No me gusta escribir obituarios, y menos de gente de mi generación, pero cómo hacer silencio esta vez. Si a mí Sostiene Pereira fue una de las pocas obras que, ya siendo adulto, me dio vuelta la cabeza. Y tanto que resuena todavía como un tratado ejemplar de denuncia de la censura y el terror totalitario.
Autoexiliado de Italia por dolor, y residente de la más romántica de las ciudades de Europa por puro amor, Tabucchi fue premiado en Francia y Portugal, y solía ser mencionado como (justísimo) candidato al Nobel de Literatura. Pero, ¿saben qué? Eso para mí no es lo importante.
Lo que a mí me impresiona es que tenía la misma edad que hoy hubiese tenido Osvaldo Soriano. Uno de Pisa, el otro de Cipolletti, Tandil y Mar del Plata, ambos eran del ’43, número cuya suma de dígitos da 7, según evaluaría la Nona del “Santo Oficio de la Memoria”. Lo cual puede no tener nada que ver, pero a mí me dibuja una sonrisa cuando lo pienso, ahora, al redactar este apunte, porque yo, que fui amigo del Gordo y lector devoto de los dos, puedo asegurar que si algo los unió siempre fue la celebración de la literatura, la desesperación ética y la poesía.
“Si todos tuviéramos en nuestras plazas un bello monumento a la vergüenza, sería muy instructivo”, dijo Tabucchi hace poco, un par de años, en una jornada memorable. Cómo no emparentarlo con nuestro Soriano, aquí, con su Max Ferraroti sosteniendo parejas ironías en versión pampeana.

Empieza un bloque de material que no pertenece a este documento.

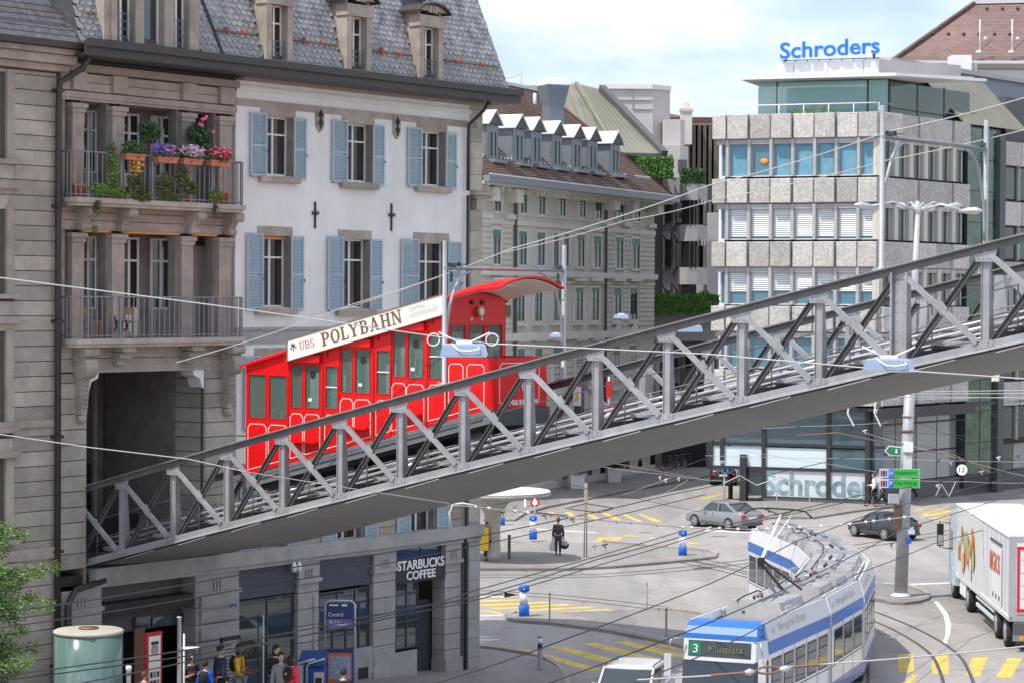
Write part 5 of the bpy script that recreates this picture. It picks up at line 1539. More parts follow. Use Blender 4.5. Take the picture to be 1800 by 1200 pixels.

Pensé todo esto hace poco, y justamente en Lisboa, donde estuve leyendo ese texto asombroso que es Los últimos tres días de Fernando Pessoa. Leí también otros cuentos notables de Tabucchi, a quien siempre me gustaba leer en Portugal, ahora me doy cuenta de por qué sentía que él debía andar por ahí cerca, tan pequeño es ese país, tan aldea es Lisboa.
Hace poco le dije a su amigo, el escritor mexicano Antonio Sarabia, también amigo mío, que quería conocer a Tabucchi. Ahí supe que estaba enfermo y que el final estaba anunciado. “La frase siguiente es falsa, la frase anterior es verdadera”, me dije parafraseando uno de sus títulos, como para distender el impacto y bancarme la devastación.
Libertario de alma, poeta de la prosa, Tabucchi hablaba perfectamente el castellano y sé que recitaba con gracia y amor a Federico García Lorca, de igual modo que indagó en la vida y en la obra de Pessoa como pocos contemporáneos lo han hecho. En estos tiempos en que cualquiera se cree poeta y se publica tanta hojarasca, me parece necesario y urgente decir esto, sobre todo ahora que Tabucchi nos deja tan solos como nos dejó el Gordo hace ya una pila de años.
Hay que volver a la gran poesía, muchachos, hay que leer a estos grandes que fueron enormes lectores, y escritores enormes y, quiéranlo o no, nuestros maestros.
Porque sin ellos el mundo se hace más chico y la literatura algo más renga.
No sé Italia hoy, pero a mí se me hace que toda Lisboa ha de estar llorando en este instante su partida. Entonces somos nosotros, sus lectores de aquí, tan lejos, los que deberemos sostenerlo.